Start of Items

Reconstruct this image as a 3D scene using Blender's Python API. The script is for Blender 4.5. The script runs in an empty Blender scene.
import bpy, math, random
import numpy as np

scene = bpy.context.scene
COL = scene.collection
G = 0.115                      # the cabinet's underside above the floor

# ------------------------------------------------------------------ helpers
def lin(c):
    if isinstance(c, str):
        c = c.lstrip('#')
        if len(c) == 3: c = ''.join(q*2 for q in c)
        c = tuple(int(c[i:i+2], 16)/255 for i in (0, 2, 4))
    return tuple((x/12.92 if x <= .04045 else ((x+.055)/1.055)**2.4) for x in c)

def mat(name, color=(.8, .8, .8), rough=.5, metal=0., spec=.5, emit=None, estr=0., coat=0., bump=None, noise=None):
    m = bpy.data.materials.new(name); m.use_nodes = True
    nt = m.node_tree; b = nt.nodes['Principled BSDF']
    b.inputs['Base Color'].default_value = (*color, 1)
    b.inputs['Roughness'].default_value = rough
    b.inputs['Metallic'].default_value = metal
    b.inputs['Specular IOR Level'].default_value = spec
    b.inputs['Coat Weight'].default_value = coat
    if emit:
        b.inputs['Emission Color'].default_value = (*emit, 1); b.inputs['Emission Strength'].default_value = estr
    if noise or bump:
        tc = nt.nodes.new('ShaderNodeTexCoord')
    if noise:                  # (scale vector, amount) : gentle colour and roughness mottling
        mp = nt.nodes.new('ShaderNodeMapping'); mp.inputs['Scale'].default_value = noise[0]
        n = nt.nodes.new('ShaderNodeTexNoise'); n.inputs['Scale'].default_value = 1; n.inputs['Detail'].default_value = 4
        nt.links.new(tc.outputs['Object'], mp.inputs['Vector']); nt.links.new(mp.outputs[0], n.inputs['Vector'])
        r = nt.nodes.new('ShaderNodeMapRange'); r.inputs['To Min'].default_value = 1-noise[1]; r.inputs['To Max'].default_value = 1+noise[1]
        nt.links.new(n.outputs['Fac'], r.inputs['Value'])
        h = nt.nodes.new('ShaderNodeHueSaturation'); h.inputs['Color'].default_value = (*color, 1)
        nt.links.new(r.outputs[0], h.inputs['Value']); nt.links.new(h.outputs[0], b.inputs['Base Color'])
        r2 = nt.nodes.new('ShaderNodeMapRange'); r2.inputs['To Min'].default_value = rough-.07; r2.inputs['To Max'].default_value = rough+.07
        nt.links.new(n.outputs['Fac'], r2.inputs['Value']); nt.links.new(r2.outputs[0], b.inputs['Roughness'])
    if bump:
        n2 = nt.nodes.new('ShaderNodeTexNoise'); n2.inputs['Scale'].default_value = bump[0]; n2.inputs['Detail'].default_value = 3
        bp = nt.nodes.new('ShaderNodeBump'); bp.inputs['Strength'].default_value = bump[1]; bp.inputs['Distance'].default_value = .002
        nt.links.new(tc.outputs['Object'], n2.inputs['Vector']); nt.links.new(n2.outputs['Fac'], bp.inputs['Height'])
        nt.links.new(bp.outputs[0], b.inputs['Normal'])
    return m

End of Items
Start of Items

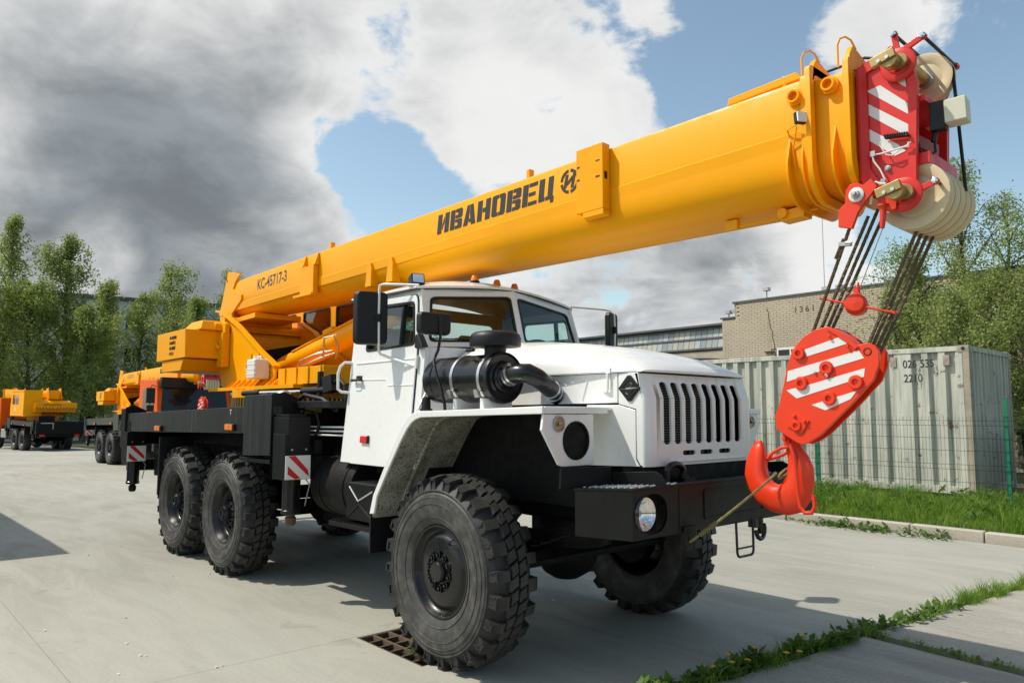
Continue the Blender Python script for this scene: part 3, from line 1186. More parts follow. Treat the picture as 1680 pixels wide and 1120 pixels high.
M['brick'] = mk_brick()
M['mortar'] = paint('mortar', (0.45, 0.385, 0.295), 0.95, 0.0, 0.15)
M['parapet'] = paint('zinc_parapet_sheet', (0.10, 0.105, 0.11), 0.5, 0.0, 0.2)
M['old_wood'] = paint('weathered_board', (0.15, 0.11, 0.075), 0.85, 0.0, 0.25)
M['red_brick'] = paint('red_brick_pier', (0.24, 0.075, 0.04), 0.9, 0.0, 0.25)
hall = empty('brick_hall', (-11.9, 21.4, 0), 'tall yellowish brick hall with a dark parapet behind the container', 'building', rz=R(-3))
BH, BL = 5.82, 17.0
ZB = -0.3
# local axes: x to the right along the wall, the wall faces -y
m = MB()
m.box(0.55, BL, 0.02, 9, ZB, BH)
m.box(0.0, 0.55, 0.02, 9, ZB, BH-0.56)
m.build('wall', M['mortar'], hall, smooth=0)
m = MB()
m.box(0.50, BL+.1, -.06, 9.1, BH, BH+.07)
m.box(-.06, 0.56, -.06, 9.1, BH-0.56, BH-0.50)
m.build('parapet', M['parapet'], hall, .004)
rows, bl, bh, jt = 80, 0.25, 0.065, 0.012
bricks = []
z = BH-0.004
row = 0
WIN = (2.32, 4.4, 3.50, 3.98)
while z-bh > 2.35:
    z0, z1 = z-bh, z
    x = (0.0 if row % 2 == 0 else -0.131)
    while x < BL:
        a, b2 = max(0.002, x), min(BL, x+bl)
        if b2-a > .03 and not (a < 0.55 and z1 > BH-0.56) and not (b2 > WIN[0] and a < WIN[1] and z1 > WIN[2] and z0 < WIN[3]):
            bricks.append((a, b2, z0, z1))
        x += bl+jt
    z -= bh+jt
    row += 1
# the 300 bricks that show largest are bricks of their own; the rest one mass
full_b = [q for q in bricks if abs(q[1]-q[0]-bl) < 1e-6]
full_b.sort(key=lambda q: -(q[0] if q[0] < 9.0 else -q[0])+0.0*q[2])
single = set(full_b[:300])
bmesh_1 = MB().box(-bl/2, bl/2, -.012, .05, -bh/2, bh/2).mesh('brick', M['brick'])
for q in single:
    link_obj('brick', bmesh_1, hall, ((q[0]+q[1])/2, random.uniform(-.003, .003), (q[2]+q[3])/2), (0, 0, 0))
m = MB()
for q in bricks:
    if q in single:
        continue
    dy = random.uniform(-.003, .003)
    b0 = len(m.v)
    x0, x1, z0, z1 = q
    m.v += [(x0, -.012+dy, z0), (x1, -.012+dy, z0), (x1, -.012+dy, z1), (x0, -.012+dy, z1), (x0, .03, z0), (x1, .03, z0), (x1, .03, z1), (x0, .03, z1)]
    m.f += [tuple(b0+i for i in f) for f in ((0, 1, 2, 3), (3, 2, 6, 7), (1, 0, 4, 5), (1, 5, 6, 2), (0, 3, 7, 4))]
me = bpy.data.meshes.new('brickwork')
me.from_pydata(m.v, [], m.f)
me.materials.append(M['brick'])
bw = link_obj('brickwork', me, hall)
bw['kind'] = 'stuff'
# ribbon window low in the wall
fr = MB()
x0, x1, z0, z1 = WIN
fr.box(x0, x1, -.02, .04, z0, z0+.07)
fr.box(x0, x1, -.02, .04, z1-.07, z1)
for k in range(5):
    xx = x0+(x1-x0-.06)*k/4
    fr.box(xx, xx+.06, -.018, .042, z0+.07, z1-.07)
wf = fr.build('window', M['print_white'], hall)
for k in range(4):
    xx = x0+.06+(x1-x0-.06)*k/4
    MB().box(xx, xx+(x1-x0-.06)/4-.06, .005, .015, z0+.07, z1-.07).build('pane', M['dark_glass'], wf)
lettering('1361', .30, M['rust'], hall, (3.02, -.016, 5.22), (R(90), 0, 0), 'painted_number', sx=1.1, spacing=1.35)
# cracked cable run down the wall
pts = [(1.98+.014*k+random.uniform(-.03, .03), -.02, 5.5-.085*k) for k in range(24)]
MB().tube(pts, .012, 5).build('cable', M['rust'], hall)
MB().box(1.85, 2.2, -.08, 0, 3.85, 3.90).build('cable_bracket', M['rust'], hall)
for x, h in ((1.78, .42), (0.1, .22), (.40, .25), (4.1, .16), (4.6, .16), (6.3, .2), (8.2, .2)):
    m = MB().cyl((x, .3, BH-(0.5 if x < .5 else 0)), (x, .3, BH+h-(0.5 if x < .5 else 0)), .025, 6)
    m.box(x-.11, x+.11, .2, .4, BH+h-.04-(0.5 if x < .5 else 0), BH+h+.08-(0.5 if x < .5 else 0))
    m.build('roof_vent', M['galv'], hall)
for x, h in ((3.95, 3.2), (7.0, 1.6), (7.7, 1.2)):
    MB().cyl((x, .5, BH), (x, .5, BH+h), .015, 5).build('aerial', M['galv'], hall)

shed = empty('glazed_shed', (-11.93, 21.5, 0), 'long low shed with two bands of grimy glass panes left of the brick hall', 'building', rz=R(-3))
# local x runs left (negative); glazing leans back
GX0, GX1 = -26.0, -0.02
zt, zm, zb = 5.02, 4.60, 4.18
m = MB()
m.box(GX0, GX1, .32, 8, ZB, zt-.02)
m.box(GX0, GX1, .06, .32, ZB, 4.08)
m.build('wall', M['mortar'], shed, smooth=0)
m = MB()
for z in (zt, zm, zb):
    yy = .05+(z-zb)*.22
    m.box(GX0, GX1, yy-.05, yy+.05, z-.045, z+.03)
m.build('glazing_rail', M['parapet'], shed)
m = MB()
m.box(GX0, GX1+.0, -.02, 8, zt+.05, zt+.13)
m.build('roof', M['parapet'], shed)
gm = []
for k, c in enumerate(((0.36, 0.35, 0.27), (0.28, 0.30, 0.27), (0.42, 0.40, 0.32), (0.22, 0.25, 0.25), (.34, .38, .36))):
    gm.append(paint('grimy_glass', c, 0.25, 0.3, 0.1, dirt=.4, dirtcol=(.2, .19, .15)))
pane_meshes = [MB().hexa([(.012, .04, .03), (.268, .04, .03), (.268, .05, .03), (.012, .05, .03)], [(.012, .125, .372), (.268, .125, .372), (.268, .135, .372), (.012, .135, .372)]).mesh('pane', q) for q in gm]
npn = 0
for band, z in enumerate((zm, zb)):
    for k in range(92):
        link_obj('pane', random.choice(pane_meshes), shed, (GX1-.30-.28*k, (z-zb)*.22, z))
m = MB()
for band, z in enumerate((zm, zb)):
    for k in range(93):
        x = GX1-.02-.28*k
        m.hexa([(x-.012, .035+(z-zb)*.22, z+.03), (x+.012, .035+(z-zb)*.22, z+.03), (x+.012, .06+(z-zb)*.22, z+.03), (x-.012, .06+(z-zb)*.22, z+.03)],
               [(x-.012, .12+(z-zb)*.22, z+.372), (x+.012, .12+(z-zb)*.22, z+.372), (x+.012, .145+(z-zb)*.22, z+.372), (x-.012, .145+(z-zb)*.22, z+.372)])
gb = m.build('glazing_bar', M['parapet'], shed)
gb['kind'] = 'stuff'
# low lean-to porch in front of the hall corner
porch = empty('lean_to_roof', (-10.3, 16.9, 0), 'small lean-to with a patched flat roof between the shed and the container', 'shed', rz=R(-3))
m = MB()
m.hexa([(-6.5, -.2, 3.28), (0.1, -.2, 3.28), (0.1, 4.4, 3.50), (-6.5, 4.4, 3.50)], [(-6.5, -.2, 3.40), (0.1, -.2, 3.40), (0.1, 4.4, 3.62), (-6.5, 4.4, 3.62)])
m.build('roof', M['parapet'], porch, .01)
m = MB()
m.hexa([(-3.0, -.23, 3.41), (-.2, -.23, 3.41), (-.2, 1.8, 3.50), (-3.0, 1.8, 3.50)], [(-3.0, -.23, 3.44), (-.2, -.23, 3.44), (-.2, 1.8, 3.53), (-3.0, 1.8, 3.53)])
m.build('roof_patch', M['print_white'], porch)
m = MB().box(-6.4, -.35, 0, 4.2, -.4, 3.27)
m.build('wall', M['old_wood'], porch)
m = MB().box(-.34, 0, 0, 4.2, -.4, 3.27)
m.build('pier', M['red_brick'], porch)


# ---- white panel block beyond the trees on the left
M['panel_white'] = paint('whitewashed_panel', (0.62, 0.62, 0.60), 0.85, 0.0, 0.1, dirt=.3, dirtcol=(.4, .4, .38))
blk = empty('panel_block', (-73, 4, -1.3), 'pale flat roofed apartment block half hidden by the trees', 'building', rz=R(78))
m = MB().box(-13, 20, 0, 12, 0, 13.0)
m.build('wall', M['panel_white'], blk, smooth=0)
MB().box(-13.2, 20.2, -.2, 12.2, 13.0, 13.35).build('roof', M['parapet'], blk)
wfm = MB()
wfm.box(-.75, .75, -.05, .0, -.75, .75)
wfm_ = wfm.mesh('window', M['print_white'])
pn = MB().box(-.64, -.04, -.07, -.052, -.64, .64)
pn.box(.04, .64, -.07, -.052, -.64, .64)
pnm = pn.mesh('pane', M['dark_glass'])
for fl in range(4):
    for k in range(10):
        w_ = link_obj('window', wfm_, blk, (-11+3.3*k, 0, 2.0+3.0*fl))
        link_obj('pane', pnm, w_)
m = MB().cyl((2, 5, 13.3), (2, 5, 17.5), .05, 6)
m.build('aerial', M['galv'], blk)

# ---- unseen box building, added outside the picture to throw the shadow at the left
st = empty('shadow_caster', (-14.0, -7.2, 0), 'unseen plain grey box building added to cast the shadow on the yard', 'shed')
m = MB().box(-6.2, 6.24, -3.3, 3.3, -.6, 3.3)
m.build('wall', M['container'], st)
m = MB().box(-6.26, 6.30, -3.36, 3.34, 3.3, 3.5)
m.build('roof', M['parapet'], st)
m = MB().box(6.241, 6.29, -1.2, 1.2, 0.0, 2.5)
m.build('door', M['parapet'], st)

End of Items

Return each full line of the entries that contains the word "script".

Reconstruct this image as a 3D scene using Blender's Python API. The script is for Blender 4.5. The script runs in an empty Blender scene.
Continue the Blender Python script for this scene: part 3, from line 1186. More parts follow. Treat the picture as 1680 pixels wide and 1120 pixels high.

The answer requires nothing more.